- [Your goal]:
Below is a listing; restate from it, character for character, the lines beginning at the line holding "scree = scree * (1 +" and ending at the line holding "add_color(me, 'cover', np.clip(cov, .01, .8))", both included.

- [The input]:
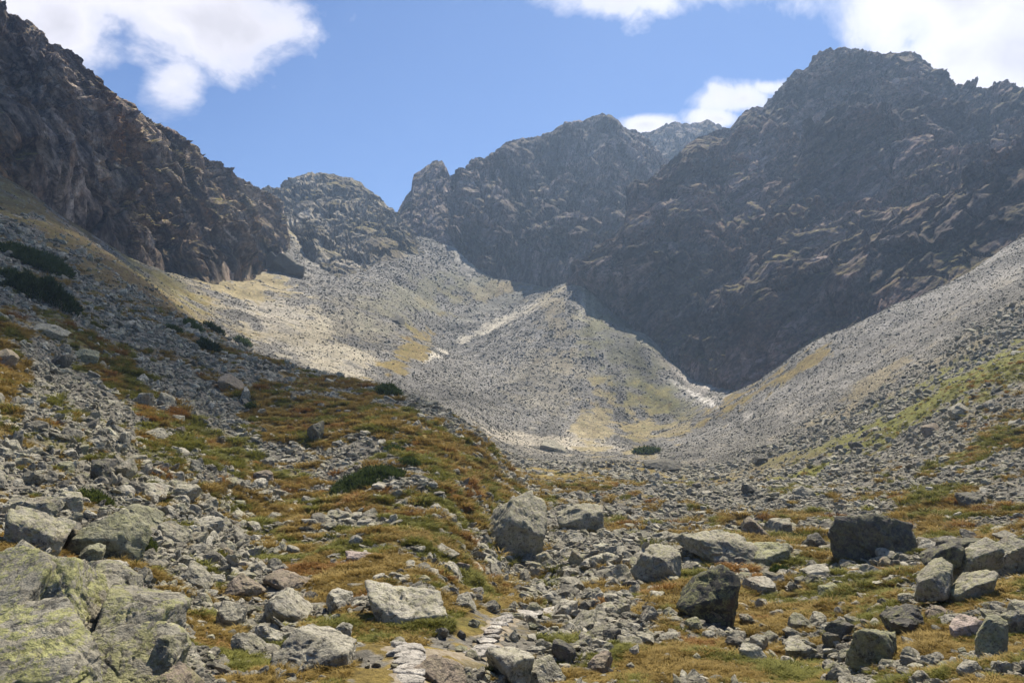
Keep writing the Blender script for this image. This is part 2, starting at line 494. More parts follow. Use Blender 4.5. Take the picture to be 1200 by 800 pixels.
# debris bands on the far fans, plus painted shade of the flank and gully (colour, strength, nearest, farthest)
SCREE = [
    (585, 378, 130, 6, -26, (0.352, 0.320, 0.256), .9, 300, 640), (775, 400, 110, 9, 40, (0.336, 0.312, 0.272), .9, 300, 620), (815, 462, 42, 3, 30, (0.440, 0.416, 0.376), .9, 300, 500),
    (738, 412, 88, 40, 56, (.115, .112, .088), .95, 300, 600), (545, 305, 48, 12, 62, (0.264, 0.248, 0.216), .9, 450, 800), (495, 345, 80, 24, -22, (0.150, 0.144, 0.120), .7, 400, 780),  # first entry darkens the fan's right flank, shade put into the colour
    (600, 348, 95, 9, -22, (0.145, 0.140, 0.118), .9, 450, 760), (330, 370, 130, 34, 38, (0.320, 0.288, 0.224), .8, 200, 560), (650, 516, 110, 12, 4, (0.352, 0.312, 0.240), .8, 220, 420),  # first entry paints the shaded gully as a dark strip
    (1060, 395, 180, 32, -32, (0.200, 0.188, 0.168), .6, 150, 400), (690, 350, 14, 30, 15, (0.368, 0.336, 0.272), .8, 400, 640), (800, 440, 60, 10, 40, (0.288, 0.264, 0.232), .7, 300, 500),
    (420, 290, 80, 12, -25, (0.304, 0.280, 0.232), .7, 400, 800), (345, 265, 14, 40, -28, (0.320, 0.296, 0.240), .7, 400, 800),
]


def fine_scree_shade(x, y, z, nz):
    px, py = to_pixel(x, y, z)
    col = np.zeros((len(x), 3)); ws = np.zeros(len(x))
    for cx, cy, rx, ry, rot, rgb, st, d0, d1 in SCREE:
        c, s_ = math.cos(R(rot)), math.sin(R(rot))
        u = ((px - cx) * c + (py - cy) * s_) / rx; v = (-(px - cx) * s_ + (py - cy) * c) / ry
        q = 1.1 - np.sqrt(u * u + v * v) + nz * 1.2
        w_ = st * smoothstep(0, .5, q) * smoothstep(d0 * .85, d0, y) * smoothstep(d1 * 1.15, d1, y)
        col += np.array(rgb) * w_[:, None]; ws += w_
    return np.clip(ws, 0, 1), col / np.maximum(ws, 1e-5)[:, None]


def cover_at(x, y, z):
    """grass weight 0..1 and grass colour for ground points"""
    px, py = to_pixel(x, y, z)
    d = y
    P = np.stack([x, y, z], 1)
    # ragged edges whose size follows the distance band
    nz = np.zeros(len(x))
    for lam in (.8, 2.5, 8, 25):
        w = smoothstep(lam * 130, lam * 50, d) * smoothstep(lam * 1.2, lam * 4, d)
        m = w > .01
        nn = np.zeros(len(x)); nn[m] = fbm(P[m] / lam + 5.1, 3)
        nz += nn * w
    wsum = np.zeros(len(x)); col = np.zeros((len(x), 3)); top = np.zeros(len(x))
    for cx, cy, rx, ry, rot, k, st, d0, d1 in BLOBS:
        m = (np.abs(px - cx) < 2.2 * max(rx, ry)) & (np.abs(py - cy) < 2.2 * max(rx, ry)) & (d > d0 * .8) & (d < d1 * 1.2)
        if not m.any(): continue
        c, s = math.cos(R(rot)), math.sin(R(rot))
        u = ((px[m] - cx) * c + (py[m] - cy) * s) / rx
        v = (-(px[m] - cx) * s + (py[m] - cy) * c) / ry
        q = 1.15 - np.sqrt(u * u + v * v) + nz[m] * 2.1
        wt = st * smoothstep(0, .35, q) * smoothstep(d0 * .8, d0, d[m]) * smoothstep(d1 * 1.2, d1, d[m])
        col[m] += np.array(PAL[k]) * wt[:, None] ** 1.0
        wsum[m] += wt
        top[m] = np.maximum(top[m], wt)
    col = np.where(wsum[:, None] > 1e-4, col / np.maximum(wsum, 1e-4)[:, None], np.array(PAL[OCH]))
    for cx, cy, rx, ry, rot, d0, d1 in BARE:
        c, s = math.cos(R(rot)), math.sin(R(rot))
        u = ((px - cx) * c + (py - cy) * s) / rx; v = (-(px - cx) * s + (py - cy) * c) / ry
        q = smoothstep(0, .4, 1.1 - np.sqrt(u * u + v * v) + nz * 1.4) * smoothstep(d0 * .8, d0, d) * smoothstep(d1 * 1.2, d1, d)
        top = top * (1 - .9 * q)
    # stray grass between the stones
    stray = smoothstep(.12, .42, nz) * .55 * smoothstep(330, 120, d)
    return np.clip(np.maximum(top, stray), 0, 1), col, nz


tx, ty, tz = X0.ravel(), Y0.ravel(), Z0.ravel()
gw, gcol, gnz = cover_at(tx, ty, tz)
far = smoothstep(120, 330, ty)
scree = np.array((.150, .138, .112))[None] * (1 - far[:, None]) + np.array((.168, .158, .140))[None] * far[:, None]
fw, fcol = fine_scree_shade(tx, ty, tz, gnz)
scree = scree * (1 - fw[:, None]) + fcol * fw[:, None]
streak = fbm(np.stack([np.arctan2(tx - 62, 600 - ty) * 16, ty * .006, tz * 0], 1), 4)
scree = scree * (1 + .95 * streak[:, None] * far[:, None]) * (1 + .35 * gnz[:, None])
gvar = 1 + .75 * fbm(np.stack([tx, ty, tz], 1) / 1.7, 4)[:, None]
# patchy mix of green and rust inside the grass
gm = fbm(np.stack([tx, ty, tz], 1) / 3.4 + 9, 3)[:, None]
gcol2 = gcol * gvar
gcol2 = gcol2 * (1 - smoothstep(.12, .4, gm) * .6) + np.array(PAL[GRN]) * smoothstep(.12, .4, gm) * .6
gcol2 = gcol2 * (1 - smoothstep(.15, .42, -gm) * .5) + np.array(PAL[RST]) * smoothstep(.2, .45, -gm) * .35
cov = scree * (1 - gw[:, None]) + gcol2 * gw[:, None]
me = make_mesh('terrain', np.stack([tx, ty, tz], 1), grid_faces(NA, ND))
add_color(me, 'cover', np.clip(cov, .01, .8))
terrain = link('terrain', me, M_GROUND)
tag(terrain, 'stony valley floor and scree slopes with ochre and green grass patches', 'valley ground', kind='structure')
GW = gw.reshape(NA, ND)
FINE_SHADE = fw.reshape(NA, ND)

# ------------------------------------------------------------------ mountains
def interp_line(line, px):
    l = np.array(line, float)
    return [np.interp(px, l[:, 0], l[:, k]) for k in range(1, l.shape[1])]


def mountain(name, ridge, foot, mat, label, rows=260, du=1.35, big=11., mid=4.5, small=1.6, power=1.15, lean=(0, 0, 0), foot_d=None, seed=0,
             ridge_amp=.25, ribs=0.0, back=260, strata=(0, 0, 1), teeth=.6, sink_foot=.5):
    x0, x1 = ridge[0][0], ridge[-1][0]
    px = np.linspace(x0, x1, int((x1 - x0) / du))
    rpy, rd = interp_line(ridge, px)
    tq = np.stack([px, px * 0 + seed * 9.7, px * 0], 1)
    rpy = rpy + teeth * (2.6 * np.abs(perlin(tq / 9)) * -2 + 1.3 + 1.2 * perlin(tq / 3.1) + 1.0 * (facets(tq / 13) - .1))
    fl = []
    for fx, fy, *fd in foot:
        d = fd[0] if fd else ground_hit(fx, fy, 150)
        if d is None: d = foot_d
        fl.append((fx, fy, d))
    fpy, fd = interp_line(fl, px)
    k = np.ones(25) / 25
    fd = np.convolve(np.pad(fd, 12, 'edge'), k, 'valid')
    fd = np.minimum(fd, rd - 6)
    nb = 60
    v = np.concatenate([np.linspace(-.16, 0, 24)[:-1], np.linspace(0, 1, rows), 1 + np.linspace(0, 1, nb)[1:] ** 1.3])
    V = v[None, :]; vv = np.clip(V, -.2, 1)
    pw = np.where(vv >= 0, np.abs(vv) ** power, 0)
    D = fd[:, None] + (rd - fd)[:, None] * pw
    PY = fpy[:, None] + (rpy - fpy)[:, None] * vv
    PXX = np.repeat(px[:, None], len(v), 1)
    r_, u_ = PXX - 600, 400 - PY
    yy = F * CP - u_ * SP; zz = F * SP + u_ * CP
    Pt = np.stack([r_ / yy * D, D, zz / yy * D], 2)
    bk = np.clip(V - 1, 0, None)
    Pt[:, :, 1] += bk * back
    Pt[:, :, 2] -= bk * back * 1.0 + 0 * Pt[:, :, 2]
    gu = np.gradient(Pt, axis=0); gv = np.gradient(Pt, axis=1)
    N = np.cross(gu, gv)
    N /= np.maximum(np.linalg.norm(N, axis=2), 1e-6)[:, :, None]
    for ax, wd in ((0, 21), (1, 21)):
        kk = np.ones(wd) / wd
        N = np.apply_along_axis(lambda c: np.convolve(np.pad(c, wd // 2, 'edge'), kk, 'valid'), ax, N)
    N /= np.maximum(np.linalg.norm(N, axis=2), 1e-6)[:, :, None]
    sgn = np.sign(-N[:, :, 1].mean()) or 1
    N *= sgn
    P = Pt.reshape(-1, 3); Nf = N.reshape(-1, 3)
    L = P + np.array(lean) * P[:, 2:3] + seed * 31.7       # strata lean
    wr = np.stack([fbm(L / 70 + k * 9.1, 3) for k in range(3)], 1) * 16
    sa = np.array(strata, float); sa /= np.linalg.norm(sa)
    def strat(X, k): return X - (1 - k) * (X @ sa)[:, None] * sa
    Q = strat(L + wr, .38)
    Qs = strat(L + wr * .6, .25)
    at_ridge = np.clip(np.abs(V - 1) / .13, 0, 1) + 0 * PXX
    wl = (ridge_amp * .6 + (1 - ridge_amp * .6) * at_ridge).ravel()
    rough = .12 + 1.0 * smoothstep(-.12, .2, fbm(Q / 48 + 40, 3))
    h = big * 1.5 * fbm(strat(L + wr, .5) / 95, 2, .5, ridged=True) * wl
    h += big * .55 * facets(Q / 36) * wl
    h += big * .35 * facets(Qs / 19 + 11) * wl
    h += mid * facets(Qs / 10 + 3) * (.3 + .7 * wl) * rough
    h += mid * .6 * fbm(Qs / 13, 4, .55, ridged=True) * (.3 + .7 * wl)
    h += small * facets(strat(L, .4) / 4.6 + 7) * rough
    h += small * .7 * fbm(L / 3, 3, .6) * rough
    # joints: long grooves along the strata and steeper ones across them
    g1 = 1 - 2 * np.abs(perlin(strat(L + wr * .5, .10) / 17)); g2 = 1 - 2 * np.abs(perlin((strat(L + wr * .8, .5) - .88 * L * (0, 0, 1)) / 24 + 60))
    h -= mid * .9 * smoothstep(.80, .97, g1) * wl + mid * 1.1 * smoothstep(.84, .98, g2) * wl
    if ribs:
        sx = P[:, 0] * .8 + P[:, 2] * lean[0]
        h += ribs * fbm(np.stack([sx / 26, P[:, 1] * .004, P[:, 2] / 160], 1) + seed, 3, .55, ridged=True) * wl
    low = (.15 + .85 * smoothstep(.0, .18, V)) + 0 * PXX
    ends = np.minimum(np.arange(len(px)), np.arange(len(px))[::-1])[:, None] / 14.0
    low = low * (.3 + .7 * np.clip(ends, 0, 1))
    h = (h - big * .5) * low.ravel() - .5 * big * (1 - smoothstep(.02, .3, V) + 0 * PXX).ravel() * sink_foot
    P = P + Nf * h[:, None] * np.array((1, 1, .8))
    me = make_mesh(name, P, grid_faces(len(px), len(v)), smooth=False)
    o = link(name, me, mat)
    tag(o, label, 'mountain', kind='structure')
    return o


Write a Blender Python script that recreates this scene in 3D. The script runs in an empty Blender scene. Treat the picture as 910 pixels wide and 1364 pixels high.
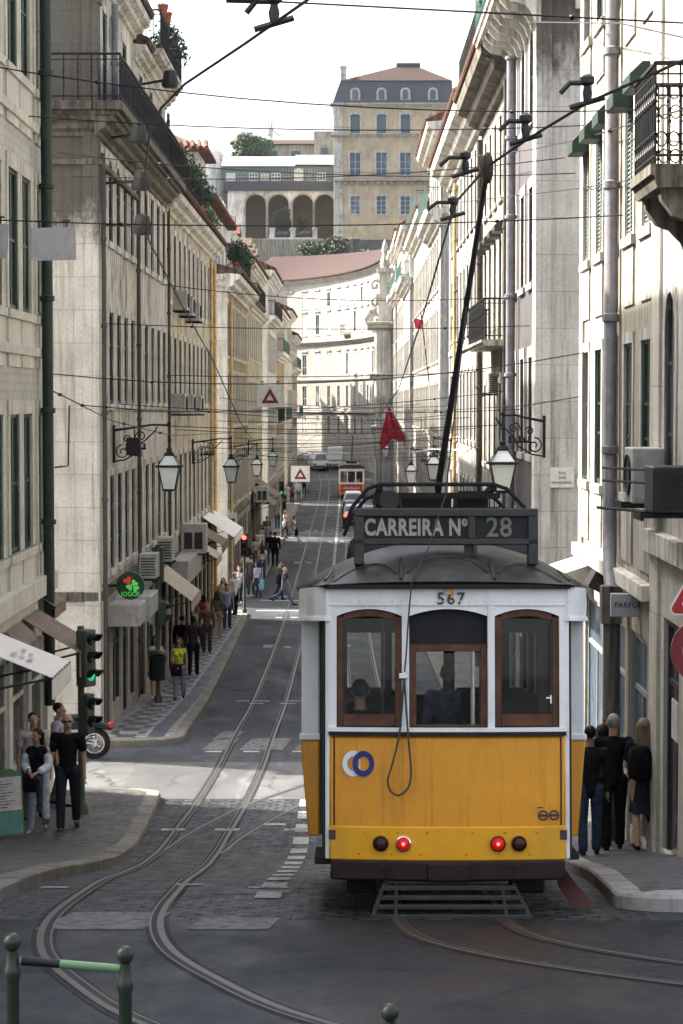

- [Solution to the problem]:
scree = scree * (1 + .95 * streak[:, None] * far[:, None]) * (1 + .35 * gnz[:, None])
gvar = 1 + .75 * fbm(np.stack([tx, ty, tz], 1) / 1.7, 4)[:, None]
# patchy mix of green and rust inside the grass
gm = fbm(np.stack([tx, ty, tz], 1) / 3.4 + 9, 3)[:, None]
gcol2 = gcol * gvar
gcol2 = gcol2 * (1 - smoothstep(.12, .4, gm) * .6) + np.array(PAL[GRN]) * smoothstep(.12, .4, gm) * .6
gcol2 = gcol2 * (1 - smoothstep(.15, .42, -gm) * .5) + np.array(PAL[RST]) * smoothstep(.2, .45, -gm) * .35
cov = scree * (1 - gw[:, None]) + gcol2 * gw[:, None]
me = make_mesh('terrain', np.stack([tx, ty, tz], 1), grid_faces(NA, ND))
add_color(me, 'cover', np.clip(cov, .01, .8))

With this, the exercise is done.